▸ **What is expected**:
Select and reproduce each line of the listing below that bears the string "objects".

▸ **Listed records**:

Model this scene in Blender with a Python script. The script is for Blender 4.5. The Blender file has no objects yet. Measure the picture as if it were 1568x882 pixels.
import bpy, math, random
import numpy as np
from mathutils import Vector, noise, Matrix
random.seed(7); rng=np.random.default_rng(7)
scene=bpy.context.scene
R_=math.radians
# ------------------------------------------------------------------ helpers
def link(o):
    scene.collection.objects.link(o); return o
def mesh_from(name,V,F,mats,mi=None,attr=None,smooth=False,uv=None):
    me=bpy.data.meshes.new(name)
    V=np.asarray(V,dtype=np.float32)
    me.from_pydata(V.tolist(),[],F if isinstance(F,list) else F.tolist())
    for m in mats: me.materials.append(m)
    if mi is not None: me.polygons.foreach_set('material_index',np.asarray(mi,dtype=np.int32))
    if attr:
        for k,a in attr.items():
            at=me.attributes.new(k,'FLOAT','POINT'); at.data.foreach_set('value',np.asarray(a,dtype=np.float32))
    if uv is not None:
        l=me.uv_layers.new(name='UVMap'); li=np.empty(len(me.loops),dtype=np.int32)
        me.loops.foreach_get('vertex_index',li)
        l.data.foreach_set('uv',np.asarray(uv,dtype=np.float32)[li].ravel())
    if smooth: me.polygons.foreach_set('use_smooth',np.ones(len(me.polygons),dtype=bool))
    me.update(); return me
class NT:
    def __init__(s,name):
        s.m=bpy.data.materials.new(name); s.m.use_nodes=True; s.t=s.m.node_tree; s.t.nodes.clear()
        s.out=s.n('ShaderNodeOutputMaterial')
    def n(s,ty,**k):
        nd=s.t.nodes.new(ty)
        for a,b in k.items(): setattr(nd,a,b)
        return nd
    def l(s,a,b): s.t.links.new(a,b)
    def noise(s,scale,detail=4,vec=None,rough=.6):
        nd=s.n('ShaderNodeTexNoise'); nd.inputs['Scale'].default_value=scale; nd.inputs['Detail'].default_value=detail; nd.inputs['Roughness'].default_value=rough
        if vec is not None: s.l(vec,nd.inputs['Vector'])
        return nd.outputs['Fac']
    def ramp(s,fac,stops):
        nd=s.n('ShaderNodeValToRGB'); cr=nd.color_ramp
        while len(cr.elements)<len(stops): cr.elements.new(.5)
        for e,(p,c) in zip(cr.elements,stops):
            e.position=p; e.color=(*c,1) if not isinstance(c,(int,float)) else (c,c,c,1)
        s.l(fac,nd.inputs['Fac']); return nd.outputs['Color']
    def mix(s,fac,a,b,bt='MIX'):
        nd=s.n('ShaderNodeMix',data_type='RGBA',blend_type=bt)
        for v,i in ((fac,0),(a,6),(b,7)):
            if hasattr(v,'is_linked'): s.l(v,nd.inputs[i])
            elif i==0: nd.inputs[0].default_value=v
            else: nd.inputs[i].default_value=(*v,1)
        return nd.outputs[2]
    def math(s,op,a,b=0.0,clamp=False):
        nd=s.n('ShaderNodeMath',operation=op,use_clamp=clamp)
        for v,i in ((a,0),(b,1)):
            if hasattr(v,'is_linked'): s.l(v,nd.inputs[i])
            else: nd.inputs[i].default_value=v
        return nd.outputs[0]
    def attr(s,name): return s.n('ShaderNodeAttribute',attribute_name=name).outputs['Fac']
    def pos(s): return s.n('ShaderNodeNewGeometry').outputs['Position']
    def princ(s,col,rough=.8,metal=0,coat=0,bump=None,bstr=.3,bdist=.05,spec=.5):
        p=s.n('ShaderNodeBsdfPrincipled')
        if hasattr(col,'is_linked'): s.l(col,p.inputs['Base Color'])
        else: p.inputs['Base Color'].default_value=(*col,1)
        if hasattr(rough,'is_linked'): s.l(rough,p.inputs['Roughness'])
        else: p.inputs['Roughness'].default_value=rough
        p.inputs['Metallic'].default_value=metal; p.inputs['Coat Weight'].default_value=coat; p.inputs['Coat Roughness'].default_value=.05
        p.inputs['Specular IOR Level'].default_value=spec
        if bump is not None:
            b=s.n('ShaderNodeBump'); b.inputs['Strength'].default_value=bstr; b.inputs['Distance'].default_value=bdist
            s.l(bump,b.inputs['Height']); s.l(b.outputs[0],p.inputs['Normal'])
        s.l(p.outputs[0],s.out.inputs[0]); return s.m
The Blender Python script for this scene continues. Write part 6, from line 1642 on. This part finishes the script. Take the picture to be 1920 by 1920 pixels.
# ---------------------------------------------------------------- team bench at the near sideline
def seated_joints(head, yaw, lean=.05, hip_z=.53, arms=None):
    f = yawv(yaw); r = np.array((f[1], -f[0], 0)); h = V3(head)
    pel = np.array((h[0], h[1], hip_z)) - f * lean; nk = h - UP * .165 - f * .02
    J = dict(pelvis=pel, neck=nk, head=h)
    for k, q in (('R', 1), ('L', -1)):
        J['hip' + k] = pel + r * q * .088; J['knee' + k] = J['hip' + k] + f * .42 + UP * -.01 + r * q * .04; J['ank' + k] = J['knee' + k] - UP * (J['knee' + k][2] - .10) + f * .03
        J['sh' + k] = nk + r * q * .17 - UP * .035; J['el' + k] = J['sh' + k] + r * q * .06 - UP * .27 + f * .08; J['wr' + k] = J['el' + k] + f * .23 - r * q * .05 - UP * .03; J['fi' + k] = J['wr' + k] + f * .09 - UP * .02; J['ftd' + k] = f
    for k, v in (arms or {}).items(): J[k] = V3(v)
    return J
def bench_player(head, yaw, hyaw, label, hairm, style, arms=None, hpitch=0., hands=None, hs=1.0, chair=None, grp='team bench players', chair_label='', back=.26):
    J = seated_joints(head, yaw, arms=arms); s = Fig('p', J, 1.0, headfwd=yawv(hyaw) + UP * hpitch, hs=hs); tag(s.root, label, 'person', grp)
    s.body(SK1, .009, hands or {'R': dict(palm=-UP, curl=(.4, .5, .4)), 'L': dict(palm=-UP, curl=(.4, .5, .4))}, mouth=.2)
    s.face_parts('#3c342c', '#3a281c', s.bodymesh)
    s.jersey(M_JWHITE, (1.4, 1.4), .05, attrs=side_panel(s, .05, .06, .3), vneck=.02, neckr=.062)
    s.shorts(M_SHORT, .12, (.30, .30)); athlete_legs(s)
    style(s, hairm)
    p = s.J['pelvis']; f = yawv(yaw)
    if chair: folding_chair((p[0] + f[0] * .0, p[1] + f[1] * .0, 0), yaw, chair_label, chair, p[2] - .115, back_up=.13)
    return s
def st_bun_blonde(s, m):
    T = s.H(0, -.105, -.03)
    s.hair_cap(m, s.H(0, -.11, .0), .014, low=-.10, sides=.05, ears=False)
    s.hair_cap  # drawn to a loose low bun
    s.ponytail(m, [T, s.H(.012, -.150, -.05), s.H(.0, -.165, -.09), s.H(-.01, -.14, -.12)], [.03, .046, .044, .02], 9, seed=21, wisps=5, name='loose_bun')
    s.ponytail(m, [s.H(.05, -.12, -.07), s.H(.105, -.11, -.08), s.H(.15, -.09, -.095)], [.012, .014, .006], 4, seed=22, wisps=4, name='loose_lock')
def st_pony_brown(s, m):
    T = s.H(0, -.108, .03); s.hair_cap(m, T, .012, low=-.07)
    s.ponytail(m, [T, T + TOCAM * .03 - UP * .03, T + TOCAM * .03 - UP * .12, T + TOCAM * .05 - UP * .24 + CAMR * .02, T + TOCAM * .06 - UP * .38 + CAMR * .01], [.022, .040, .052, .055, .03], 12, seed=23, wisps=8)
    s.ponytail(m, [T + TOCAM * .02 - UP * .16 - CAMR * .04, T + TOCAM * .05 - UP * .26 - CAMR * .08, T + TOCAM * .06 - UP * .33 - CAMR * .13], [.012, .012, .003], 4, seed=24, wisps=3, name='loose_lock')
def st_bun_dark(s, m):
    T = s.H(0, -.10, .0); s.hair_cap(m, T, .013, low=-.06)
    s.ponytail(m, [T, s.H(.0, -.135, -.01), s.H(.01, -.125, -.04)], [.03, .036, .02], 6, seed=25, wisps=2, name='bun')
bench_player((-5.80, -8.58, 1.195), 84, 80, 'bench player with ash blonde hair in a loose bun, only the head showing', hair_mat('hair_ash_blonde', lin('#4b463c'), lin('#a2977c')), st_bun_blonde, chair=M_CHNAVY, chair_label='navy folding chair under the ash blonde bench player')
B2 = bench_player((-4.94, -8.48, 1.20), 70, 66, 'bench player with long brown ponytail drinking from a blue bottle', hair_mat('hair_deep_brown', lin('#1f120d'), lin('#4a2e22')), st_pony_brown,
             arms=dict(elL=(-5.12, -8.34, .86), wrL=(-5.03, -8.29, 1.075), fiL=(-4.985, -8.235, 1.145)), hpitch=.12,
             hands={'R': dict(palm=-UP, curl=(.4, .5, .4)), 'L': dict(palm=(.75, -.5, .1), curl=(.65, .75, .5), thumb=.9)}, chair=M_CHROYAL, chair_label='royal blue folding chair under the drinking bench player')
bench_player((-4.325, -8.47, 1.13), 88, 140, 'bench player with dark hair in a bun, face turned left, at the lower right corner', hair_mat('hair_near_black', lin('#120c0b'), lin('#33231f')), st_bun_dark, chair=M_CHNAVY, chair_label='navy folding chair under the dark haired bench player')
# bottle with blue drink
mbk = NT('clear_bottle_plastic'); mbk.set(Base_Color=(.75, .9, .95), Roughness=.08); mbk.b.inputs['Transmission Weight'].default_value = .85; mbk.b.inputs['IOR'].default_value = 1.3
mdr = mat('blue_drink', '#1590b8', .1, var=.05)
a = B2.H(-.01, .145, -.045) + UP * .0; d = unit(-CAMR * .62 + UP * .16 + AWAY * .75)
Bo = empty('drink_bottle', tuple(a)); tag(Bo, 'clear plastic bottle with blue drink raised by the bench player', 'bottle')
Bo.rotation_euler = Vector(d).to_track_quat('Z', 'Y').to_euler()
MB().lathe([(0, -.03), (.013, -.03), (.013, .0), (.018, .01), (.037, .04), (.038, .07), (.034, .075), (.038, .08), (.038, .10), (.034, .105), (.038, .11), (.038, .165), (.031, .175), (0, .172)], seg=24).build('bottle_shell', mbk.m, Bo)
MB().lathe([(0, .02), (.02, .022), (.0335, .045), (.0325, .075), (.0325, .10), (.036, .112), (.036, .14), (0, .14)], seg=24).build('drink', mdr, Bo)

▸ **Reply**:
Model this scene in Blender with a Python script. The script is for Blender 4.5. The Blender file has no objects yet. Measure the picture as if it were 1568x882 pixels.
    scene.collection.objects.link(o); return o